Reply to dragonsprayer

Ya, I just bought a 500 gig SATA 3 WD drive so its not the top of speed chain by any means but I plan to add about 8 more of these in the future but the 750gig or 1-Terabytes. they will all be at the same speed though. I just cant seem to spend 300 on a drive that only has 160 gigs on it because it has super fast read and write times.

Reply to MikeyP410
- 0 +

e6850 at 3ghz 1333fsb I believe will be the smae price as the Q6600, not the e6750.

Unless its recently changed.

Reply to Hatman
- 0 +

There is alot of hype about the quad cores being so great and maybe they are, but very few programs will utilize all 4 cores and 4 core use alot more power than 2. Quads are a waste of money if you're not going to use all of it's potential.

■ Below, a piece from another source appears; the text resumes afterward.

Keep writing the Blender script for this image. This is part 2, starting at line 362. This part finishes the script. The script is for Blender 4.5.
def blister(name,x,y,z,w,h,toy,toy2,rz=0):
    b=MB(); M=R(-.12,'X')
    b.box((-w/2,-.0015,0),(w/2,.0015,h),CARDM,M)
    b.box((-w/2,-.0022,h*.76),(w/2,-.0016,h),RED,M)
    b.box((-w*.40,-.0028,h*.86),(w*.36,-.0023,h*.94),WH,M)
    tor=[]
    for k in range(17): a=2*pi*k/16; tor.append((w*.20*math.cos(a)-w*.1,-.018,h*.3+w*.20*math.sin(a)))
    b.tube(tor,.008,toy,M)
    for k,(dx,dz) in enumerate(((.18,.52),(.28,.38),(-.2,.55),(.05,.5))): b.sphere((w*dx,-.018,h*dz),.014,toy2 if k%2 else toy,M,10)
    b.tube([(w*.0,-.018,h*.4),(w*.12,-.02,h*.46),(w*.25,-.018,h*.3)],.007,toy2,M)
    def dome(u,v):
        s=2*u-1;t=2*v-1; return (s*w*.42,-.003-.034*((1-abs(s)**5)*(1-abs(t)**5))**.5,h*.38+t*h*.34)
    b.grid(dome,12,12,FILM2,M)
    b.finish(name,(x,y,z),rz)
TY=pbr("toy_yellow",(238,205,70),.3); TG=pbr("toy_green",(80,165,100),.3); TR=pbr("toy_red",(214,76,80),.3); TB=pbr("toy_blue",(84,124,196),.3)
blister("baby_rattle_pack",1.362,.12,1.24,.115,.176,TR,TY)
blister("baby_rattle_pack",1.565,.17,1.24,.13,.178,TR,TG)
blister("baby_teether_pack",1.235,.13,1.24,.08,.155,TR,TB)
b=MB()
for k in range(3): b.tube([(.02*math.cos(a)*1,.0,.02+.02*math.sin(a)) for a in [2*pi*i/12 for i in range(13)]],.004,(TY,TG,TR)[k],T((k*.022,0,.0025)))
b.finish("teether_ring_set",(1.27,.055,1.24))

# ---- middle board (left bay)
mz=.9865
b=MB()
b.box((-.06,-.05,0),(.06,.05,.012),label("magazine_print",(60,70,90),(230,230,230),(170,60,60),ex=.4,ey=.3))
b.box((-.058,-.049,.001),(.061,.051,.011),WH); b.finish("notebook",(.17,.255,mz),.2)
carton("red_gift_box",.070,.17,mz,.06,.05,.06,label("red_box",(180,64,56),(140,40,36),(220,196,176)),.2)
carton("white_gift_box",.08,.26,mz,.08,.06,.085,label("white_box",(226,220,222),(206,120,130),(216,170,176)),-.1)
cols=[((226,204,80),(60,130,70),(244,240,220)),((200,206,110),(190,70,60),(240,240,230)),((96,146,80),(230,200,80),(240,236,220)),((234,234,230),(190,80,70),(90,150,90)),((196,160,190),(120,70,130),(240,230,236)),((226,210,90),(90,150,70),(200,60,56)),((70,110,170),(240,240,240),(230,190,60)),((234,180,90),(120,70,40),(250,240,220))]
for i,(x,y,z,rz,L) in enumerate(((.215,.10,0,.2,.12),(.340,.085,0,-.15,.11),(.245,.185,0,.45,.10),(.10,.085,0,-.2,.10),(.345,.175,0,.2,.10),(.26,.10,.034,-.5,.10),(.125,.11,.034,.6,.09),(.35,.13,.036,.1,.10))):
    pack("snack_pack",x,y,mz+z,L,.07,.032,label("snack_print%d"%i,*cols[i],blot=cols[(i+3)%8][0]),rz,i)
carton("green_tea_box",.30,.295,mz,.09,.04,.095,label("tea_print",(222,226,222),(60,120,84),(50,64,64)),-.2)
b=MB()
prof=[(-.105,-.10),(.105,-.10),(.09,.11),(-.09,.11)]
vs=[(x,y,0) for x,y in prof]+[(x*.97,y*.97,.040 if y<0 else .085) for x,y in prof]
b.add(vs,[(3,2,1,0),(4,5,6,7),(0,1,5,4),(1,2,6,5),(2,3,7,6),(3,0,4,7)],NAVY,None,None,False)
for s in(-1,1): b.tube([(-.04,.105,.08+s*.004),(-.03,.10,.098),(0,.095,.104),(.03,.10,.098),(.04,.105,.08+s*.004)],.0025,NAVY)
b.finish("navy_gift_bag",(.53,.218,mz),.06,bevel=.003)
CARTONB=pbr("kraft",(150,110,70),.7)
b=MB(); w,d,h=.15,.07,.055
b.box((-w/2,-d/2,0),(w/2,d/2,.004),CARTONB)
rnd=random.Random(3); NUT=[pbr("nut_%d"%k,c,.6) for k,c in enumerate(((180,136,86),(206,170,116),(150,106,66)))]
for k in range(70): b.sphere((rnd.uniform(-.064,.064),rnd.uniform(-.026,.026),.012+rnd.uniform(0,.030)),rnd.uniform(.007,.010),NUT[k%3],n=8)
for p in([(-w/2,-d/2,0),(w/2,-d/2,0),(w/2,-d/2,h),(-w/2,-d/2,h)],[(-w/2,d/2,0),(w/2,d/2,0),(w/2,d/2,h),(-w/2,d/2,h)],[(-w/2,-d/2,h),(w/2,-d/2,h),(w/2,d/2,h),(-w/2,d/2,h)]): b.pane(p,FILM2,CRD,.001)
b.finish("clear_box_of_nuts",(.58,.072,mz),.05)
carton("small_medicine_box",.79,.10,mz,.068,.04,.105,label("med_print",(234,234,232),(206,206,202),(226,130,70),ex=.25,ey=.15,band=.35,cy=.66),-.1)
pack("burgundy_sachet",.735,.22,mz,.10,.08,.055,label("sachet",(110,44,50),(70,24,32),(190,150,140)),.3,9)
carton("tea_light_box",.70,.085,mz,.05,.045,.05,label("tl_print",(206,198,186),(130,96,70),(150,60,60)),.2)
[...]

However more and more programs are starting to utilize 2 cores, so maybe it's more with your money to get the dual core instead. 2 core will probably OC farther anyway because they don't produce as much heat. To give the quad core a little more credit I will have to admit that when a program does use all 4 cores the quads RULE. I guess it all depends on how long you intend on sticking with a peticular CPU. If it's gonna be more than 2 years I'd go for the quad. If you're only gonna keep it for a year I'd get the e6600 with the G0 stepping after July 22nd and OC the hell out of it. If you're like me and you're gonna keep it for about 2 years I'd get the e6750 and OC it after a while to keep up till Penryns are cheaper or till the next best thing comes out.

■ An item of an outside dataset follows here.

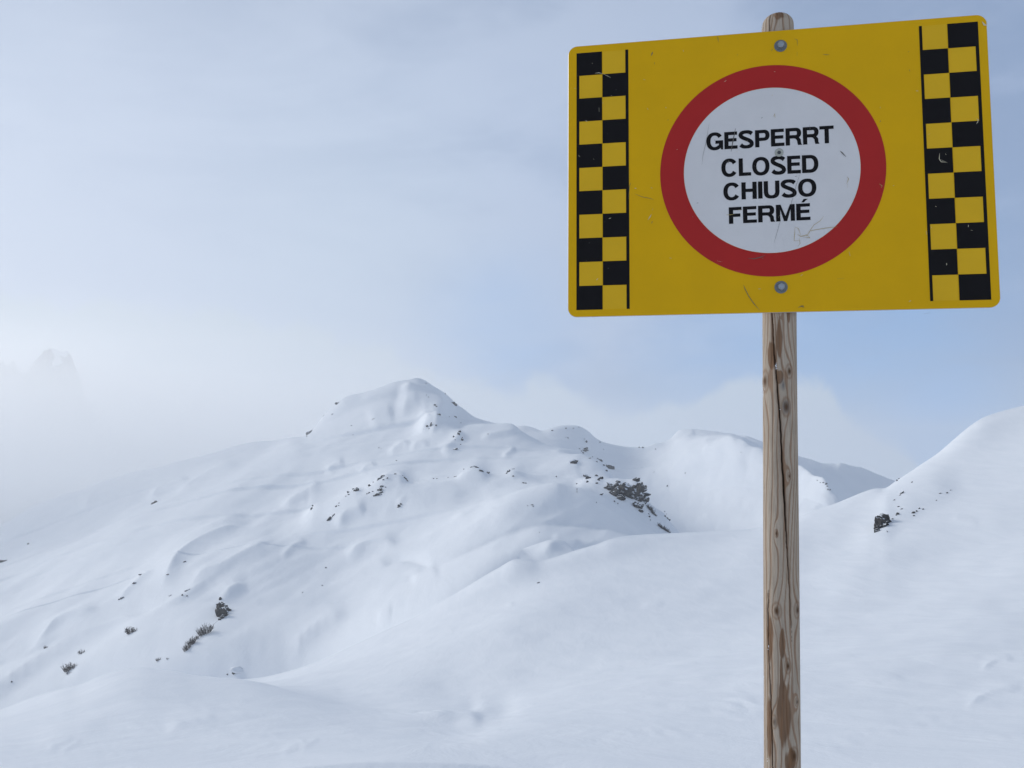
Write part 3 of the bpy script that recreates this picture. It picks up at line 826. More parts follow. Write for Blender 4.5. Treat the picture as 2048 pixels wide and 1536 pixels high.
def g_E(w=.86, acc=False):
    L = [[[(0, 0), (w, 0), (w, SB), (ST, SB), (ST, .43), (w - .06, .43), (w - .06, .43 + SB), (ST, .43 + SB), (ST, 1 - SB), (w - .02, 1 - SB), (w - .02, 1), (0, 1)]]]
    if acc: L.append([[(.33, 1.07), (.48, 1.07), (.72, 1.27), (.47, 1.27)]])
    return L, w
def g_F(w=.80): return [[[(0, 0), (ST, 0), (ST, .41), (w - .08, .41), (w - .08, .41 + SB), (ST, .41 + SB), (ST, 1 - SB), (w, 1 - SB), (w, 1), (0, 1)]]], w
def g_T(w=.90): return [[[((w - ST) / 2, 0), ((w + ST) / 2, 0), ((w + ST) / 2, 1 - SB), (w, 1 - SB), (w, 1), (0, 1), (0, 1 - SB), ((w - ST) / 2, 1 - SB)]]], w
def g_L(w=.80): return [[[(0, 0), (w, 0), (w, SB), (ST, SB), (ST, 1), (0, 1)]]], w
def g_H(w=.96): return [[[(0, 0), (ST, 0), (ST, .42), (w - ST, .42), (w - ST, 0), (w, 0), (w, 1), (w - ST, 1), (w - ST, .42 + SB), (ST, .42 + SB), (ST, 1), (0, 1)]]], w
def g_I(w=ST): return [[box_(0, 0, ST, 1)]], ST
def g_M(w=1.16): return [[[(0, 0), (ST - .01, 0), (ST - .01, .72), (w / 2 - .10, 0), (w / 2 + .10, 0), (w - ST + .01, .72), (w - ST + .01, 0), (w, 0), (w, 1), (w - .29, 1), (w / 2, .30), (.29, 1), (0, 1)]]], w
GL = {'G': lambda: g_C(1.10, True), 'E': g_E, 'S': g_S, 'P': g_P, 'R': g_R, 'T': g_T, 'C': g_C, 'L': g_L, 'O': g_O, 'D': g_D,
      'H': g_H, 'I': g_I, 'U': g_U, 'F': g_F, 'M': g_M, 'É': lambda: g_E(.86, True)}
def word(txt, bl, br, tl, name):
    """bl, br: picture points of the base line's ends; tl: top of the first letter"""
    b0, b1, t0 = (np.array(to_sign(*p)) for p in (bl, br, tl))
    tot, items = 0, []
    for ch in txt:
        L, w = GL[ch](); gap = 0.085
        if ch == 'T': gap = 0.04
        tot += (gap if items else 0); items.append((L, tot, ch)); tot += w
    ex = (b1 - b0) / tot; hgt = t0[1] - b0[1]; ez = np.array([0.0, hgt])
    first = True
    for L, x0, ch in items:
        loops = [[[tuple(b0 + ex * (x0 + p[0]) + ez * p[1]) for p in lp] for lp in sub] for sub in L]
        o = poly3('letter', loops, BLK, BD, y=-0.0009)
WORDS = [('GESPERRT', (1413, 301), (1668, 286), (1413, 267)), ('CLOSED', (1443, 354), (1637, 345), (1443, 319)),
         ('CHIUSO', (1447, 401), (1633, 392), (1447, 367)), ('FERMÉ', (1458, 448), (1621, 440), (1458, 415))]
for w_, a_, b_, c_ in WORDS: word(w_, a_, b_, c_, w_)

# bolts, centre rivet
def lathe(name, prof, m, parent, n=32, loc=(0, 0, 0), sides=None):
    """profile [(radius, depth towards the viewer)], axis = sign normal"""
    V, Fc = [], []
    for r_, y_ in prof:
        for i in range(n):
            a = 2 * math.pi * i / n; V.append((r_ * math.cos(a), -y_, r_ * math.sin(a)))
    for k in range(len(prof) - 1):
        for i in range(n):
            j = (i + 1) % n; Fc.append((k * n + i, k * n + j, (k + 1) * n + j, (k + 1) * n + i))
    Fc.append(tuple((len(prof) - 1) * n + i for i in range(n)))
    o = link(name, mesh(name, V, Fc), m, parent); o.location = loc
    return o
for (u, v, lab) in ((1561, 92, 'upper hexagonal bolt'), (1562, 574.5, 'lower hexagonal bolt')):
    x, z = to_sign(u, v)
    wsh = lathe('bolt', [(0.0128, 0), (0.0130, 0.0010), (0.0124, 0.0016), (0.0092, 0.0016), (0.0088, 0.003), (0.0080, 0.0034)], ZINCD, sign, 32, (x, 0, z))
    wsh['label'] = lab
    hx = lathe('hex_head', [(0.0074, 0.0), (0.0074, 0.0052), (0.0066, 0.0062), (0.0001, 0.0064)], ZINC, wsh, 6, (0, -0.0030, 0))
    hx.rotation_euler = (0, R(12 if v < 300 else 28), 0)
x, z = to_sign(1558, 305.5)
rv = lathe('rivet', [(0.0088, 0), (0.0088, 0.0009), (0.0072, 0.0016), (0.0042, 0.0012), (0.0030, 0.0006)], ALU, sign, 24, (x, -0.0008, z))
rv.data.materials[0] = mat('clear_washer', (0.42, 0.42, 0.36), 0.5)[0]
lathe('rivet_hole', [(0.0036, 0), (0.0036, 0.0016), (0.0001, 0.0018)], HOLE, rv, 16, (0, 0, 0))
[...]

------------------------------ DFI DK P45 T2RS: e8400: TRUE 120: PowerColor 4870: OCZ Platinum 4GB (2 x 2GB) 1066: Zalman 1000w PSU
Reply to T8RR8R

Well I was going to keep it for a while with the choice of upgrading to a Penryn chip when they come out but I heard that Intel is going to make a new socket type when they come out to make the P35 pointless anyhow. Is this true?

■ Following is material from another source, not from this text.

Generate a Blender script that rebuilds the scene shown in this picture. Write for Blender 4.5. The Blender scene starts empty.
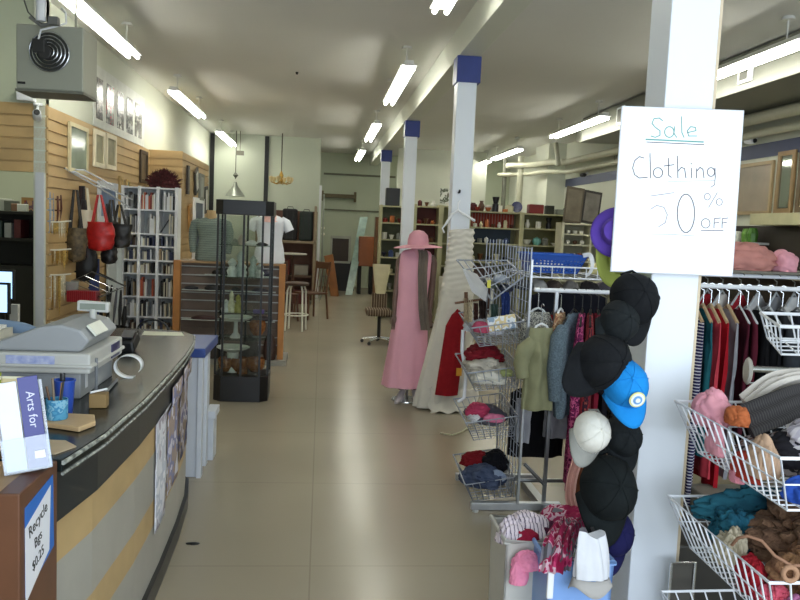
import bpy, bmesh, math, random
from mathutils import Vector, Matrix, noise
random.seed(7)
PI = math.pi
scene = bpy.context.scene
COL = scene.collection

# ------------------------------------------------------------------ camera
CAM = Vector((0.0, 0.0, 1.65))
FPX = 780.0
def cam_axes():
    fwd = Vector((322-400, -(224-300), -FPX)).normalized()
    r = math.radians(2.0)
    up = Vector((math.sin(r), math.cos(r), 0)); up = (up - fwd*up.dot(fwd)).normalized()
    rt = fwd.cross(up)
    return Matrix((rt, fwd, up))          # rows: world X, Y, Z written in camera axes
RM = cam_axes()
cd = bpy.data.cameras.new('camera'); cam = bpy.data.objects.new('camera', cd); COL.objects.link(cam)
cam.matrix_world = Matrix.Translation(CAM) @ RM.to_4x4()
cd.sensor_fit = 'HORIZONTAL'; cd.sensor_width = 36.0; cd.lens = 36.0*FPX/800.0
cd.clip_start = 0.05; cd.clip_end = 100
scene.camera = cam
def P(x, y, Y=None, Z=None, X=None):
    """point of the place seen at photo pixel (x, y) at distance Y, or height Z, or side X"""
    d = RM @ Vector((x-400, -(y-300), -FPX))
    if Y is not None: t = Y/d.y
    elif Z is not None: t = (Z-CAM.z)/d.z
    else: t = X/d.x
    return CAM + d*t

# ------------------------------------------------------------------ world, light, exposure
w = bpy.data.worlds.new('world'); scene.world = w; w.use_nodes = True
bg = w.node_tree.nodes['Background']; bg.inputs[0].default_value = (0.75, 0.85, 1.0, 1); bg.inputs[1].default_value = 0.6
def area(name, loc, rot, sx, sy, e, col):
    l = bpy.data.lights.new(name, 'AREA'); l.shape = 'RECTANGLE'; l.size = sx; l.size_y = sy; l.energy = e; l.color = col
    o = bpy.data.objects.new(name, l); COL.objects.link(o); o.location = loc; o.rotation_euler = rot; return o
area('daylight_shop_window', (1.6, -1.35, 1.75), (math.radians(90), 0, 0), 5.5, 2.3, 150, (0.80, 0.90, 1.0))
area('office_fill_light', (-3.8, 8.9, 3.2), (0, 0, 0), 1.2, .3, 28, (1, .97, .88))  # added fill, no fixture in view: brightens the office wall behind the opening
scene.view_settings.view_transform = 'Standard'; scene.view_settings.look = 'None'
scene.view_settings.exposure = 0.6; scene.view_settings.gamma = 1.0
scene.view_settings.use_curve_mapping = False
TUBE_E = 16.0

# ------------------------------------------------------------------ mesh collector
class MB:
    def __init__(s): s.v = []; s.f = []; s.mi = []; s.cur = 0
    def add(s, vs, fs):
        o = len(s.v); s.v += [Vector(v) for v in vs]
        for f in fs: s.f.append([i+o for i in f]); s.mi.append(s.cur)
        return s
    def box(s, c, d, rot=None, taper=None):
        hx, hy, hz = d[0]/2, d[1]/2, d[2]/2; c = Vector(c); vs = []
        for z in (-1, 1):
            for x, y in ((-1,-1),(1,-1),(1,1),(-1,1)):
                k = taper if (taper and z > 0) else 1
                v = Vector((x*hx*k, y*hy*k, z*hz))
                if rot is not None: v = rot @ v
                vs.append(c+v)
        return s.add(vs, [(0,3,2,1),(4,5,6,7),(0,1,5,4),(1,2,6,5),(2,3,7,6),(3,0,4,7)])
    def bb(s, a, b):
        a = Vector(a); b = Vector(b); return s.box((a+b)/2, [abs(b[i]-a[i]) for i in range(3)])
    def tube(s, pts, r, n=6, closed=False, cap=True):
        pts = [Vector(p) for p in pts]; m = len(pts); rings = []
        if m < 2: return s
        rr = r if isinstance(r, (list, tuple)) else [r]*m
        prev = None
        for i, p in enumerate(pts):
            if closed: t = pts[(i+1) % m]-pts[i-1]
            else: t = pts[min(i+1, m-1)]-pts[max(i-1, 0)]
            if t.length < 1e-9: t = Vector((0,0,1))
            t.normalize()
            if prev is None:
                a = Vector((0,0,1)) if abs(t.z) < .9 else Vector((1,0,0)); u = t.cross(a).normalized()
            else:
                u = prev - t*prev.dot(t)
                if u.length < 1e-6: u = t.cross(Vector((0.3,1,0.2)))
                u.normalize()
            prev = u; w_ = t.cross(u)
            rings.append([p+(u*math.cos(2*PI*k/n)+w_*math.sin(2*PI*k/n))*rr[i] for k in range(n)])
        o = len(s.v)
        for rg in rings: s.v += rg
        for i in range(m if closed else m-1):
            j = (i+1) % m
            for k in range(n):
                s.f.append([o+i*n+k, o+i*n+(k+1) % n, o+j*n+(k+1) % n, o+j*n+k]); s.mi.append(s.cur)
        if cap and not closed:
            s.f.append([o+k for k in reversed(range(n))]); s.mi.append(s.cur)
            s.f.append([o+(m-1)*n+k for k in range(n)]); s.mi.append(s.cur)
        return s
    def lathe(s, prof, c=(0,0,0), n=20, rot=None, sx=1, sy=1):
        """prof: list of (radius, z)"""
        o = len(s.v); c = Vector(c)
        for r, z in prof:
            for k in range(n):
                v = Vector((r*math.cos(2*PI*k/n)*sx, r*math.sin(2*PI*k/n)*sy, z))
                if rot is not None: v = rot @ v
                s.v.append(c+v)
        m = len(prof)
        for i in range(m-1):
            for k in range(n):
                s.f.append([o+i*n+k, o+i*n+(k+1) % n, o+(i+1)*n+(k+1) % n, o+(i+1)*n+k]); s.mi.append(s.cur)
        s.f.append([o+k for k in reversed(range(n))]); s.mi.append(s.cur)
        s.f.append([o+(m-1)*n+k for k in range(n)]); s.mi.append(s.cur)
        return s
    def prism(s, poly, z0, z1):
        """vertical prism over xy polygon"""
        n = len(poly)
        vs = [(x, y, z0) for x, y in poly]+[(x, y, z1) for x, y in poly]
        fs = [list(reversed(range(n))), list(range(n, 2*n))]+[(i, (i+1) % n, n+(i+1) % n, n+i) for i in range(n)]
        return s.add(vs, fs)
    def slab(s, quad, nrm):
        """thick polygon: list of points, extruded by vector nrm"""
        q = [Vector(p) for p in quad]; nv = Vector(nrm); n = len(q)
        return s.add(q+[p+nv for p in q], [list(range(n)), list(reversed(range(n, 2*n)))]+[(i, n+i, n+(i+1) % n, (i+1) % n) for i in range(n)])
    def grid(s, fn, nu, nv, closeu=False):
        o = len(s.v)
        for j in range(nv):
            for i in range(nu): s.v.append(Vector(fn(i/(nu if closeu else nu-1), j/(nv-1))))
        for j in range(nv-1):
            for i in range(nu if closeu else nu-1):
                a = o+j*nu+i; b = o+j*nu+(i+1) % nu
                s.f.append([a, b, b+nu, a+nu]); s.mi.append(s.cur)
        return s
    def xf(s, M):
        s.v = [M @ v for v in s.v]; return s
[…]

If what you say is true then I will go with eh 1333 fsb E6750 or the 6850. Will the ram being at 6400 make a difference though if I get the 1333?

Reply to MikeyP410

dragonsprayer wrote :

either will work - most people are so hung up on cpu's they do not realize the hdd is the limiting issue. if using a single hard drive you might just get the same resultd for an oc x2 3600+



If the rating function were still here, you'd have gotten five stars from me for that post. The hard drive is the single slowest device in the entire computer- even the average NIC is 30-50% faster than a single hard drive. I very highly recommend putting in a fast disk subsystem. I went from a 74 GB Raptor for the OS + a 250 GB 7200 rpm unit for data to a setup of a 74 GB Raptor for most of the OS, a 45 GB RAID 0 stripe across three 250 GB HDDs for temp and heavily-accessed but not critical OS stuff, and the rest of the 250 GB HDDs' space in a RAID 5 for data. The performance of my computer is *far* greater than it was before.

------------------------------ Upcoming Overdue Build: Dual-socket workstation, ~32 GB DDR3, OS on a fast SSD, high-end GPU, all wrapped up in a huge tower case. Coming H2 2011.

Yes, I am actually still running the Pentium III 1.0B Coppermine in the picture.
Reply to MU_Engineer
- 0 +

MikeyP410 wrote :

Well I was going to keep it for a while with the choice of upgrading to a Penryn chip when they come out but I heard that Intel is going to make a new socket type when they come out to make the P35 pointless anyhow. Is this true?


Intel isn't switching sockets until they release Nehalem in 2008. Penryn should be drop-in compatible with the P35 unless Intel needs to tweak hardware like the VRMs, which I don't expect.